The 347-page report notes that its findings echo many of the conclusions and recommendations of successive reports over the last 20 years, and noting that policymakers are still failing to evaluate which social service initiatives work and which don't.


"Ministers and government agencies tend to focus on the flow of new social services initiatives," the commission says. "Relatively little attention is given to actively managing the large stock of social service programmes that account for the majority of public expenditure."

For example, "strong evidence" shows that early intervention works well, but provision of early intervention social services remains "piecemeal and patchy".

The draft report outlines but stops short of recommending the addition of an "insurance approach" to the existing investment approach, which itself uses an insurance industry-style actuarial approach to measure the long-term cost of social service needs. The intention is to target a reduction in that long-term cost as a main measure of whether current policies are working.


The report notes the creation of a government-run National Disability Insurance Scheme in Australia, and that the Australian federal government has received recommendations that it adopt New Zealand's investment approach to its social services spend.


Submissions from non-government providers of social services quoted in the report show strong divisions about both the investment approach and competitive funding, with fears expressed that many agencies were already cash-strapped and needed at least baseline funding to have certainty of operations. Others were concerned about service quality in a client-led funding system.

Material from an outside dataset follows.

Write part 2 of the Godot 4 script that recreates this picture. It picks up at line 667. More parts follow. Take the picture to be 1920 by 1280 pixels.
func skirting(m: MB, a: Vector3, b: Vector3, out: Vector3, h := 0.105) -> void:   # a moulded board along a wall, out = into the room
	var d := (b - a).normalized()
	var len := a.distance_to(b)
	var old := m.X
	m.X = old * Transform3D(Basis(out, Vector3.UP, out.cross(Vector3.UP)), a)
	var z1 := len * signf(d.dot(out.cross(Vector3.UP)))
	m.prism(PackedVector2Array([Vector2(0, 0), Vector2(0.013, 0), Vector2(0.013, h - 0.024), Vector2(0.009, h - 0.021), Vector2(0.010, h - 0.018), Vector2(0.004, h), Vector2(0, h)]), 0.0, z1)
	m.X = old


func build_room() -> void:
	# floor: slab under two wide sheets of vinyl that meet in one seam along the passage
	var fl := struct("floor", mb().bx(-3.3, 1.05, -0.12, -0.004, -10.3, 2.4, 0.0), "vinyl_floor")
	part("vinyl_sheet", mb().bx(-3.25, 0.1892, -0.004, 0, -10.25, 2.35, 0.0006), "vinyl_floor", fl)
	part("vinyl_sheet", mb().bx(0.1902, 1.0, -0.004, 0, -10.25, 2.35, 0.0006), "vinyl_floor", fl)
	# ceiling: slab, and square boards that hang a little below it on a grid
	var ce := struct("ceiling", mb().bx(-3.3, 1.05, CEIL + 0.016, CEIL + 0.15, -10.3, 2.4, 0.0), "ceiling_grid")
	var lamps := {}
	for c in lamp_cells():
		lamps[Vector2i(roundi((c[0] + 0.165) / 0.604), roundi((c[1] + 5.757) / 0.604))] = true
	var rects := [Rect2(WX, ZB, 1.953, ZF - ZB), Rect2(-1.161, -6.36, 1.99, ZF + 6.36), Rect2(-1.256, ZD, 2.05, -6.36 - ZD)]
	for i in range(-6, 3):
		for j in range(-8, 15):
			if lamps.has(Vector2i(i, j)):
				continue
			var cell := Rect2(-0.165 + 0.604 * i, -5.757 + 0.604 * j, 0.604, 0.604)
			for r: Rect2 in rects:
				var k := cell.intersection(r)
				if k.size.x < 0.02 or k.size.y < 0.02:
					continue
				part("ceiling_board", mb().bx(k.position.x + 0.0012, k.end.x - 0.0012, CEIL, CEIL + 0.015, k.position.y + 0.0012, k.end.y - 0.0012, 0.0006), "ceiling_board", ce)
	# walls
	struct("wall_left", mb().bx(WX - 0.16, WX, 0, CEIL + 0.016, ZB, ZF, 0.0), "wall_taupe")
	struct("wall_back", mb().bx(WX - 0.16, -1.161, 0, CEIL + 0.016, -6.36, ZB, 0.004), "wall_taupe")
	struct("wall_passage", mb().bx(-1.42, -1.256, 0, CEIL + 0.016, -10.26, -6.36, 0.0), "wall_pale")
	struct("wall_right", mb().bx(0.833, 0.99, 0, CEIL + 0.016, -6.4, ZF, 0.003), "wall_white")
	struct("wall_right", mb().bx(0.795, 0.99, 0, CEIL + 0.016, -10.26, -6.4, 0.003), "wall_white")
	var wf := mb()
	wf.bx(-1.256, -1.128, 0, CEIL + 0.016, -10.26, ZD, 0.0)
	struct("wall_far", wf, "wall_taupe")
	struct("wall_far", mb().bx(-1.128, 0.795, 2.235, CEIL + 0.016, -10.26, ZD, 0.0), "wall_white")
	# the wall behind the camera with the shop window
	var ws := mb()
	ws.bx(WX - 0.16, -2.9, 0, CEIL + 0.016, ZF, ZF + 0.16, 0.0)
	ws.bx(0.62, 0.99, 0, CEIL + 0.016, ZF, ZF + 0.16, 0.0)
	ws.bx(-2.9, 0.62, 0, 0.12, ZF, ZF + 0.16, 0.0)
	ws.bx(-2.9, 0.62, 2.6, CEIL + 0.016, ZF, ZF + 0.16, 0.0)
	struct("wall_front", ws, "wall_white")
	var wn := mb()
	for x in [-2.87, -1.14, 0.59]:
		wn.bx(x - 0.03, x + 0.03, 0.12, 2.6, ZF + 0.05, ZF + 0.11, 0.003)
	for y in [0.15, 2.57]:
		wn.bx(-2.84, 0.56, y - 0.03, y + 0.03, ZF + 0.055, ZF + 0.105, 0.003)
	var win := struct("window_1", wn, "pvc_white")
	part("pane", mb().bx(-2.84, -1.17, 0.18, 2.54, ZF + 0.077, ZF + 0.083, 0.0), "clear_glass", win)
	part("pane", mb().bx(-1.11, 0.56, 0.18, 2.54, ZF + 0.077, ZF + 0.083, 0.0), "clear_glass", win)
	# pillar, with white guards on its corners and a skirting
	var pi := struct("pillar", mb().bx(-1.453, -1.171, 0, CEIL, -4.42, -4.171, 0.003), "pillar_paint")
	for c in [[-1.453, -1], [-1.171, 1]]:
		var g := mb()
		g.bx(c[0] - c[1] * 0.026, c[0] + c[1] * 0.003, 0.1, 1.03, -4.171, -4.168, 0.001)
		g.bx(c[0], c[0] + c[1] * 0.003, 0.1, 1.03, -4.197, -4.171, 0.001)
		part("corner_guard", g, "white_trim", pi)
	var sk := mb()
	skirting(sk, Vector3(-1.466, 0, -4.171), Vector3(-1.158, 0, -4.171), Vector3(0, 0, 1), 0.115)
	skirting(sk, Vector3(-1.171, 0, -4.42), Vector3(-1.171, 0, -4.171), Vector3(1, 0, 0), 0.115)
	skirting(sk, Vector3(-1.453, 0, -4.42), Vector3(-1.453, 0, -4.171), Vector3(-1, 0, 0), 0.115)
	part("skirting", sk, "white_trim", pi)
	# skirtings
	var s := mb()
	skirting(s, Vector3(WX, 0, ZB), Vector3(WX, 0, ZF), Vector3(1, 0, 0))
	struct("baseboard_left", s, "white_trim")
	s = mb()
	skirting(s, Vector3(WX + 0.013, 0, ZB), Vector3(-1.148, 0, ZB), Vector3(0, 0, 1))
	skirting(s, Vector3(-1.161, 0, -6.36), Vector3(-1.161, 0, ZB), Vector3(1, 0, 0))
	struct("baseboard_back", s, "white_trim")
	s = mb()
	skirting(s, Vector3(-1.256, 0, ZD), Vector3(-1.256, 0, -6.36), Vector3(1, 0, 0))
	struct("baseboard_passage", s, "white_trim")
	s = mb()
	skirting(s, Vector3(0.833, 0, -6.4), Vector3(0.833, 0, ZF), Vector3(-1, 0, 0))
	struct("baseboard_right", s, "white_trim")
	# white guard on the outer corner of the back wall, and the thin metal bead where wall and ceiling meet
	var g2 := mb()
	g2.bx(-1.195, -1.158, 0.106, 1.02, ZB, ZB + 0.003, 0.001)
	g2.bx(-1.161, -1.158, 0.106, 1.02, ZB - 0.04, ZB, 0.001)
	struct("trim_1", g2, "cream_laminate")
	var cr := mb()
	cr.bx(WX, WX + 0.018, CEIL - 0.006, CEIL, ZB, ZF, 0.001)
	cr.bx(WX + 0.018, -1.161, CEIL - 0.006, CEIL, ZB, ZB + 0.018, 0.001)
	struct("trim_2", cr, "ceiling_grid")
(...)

The Hokianga Health Enterprise Trust welcomed the discussion of "devolving decisions, and the tension between accountability and flexibility."

Among problems with competitive funding and client-led decision-making was the risk of people choosing services from their local networks, with "a risk that people performing key functions/roles are not adequately trained."

The issues paper leading to today's draft report provoked 130 submissions and more than 100 consultation meetings were held. Submissions are sought by June 24 before the commission produces a final report in August.

The Productivity Commission, created in 2008 as part of the National Party's coalition agreement with the Act party, undertakes investigations into areas of policy identified by the government and is modelled on the Australian Productivity Commission. Earlier reports include areas such as housing construction costs and regulatory efficiency.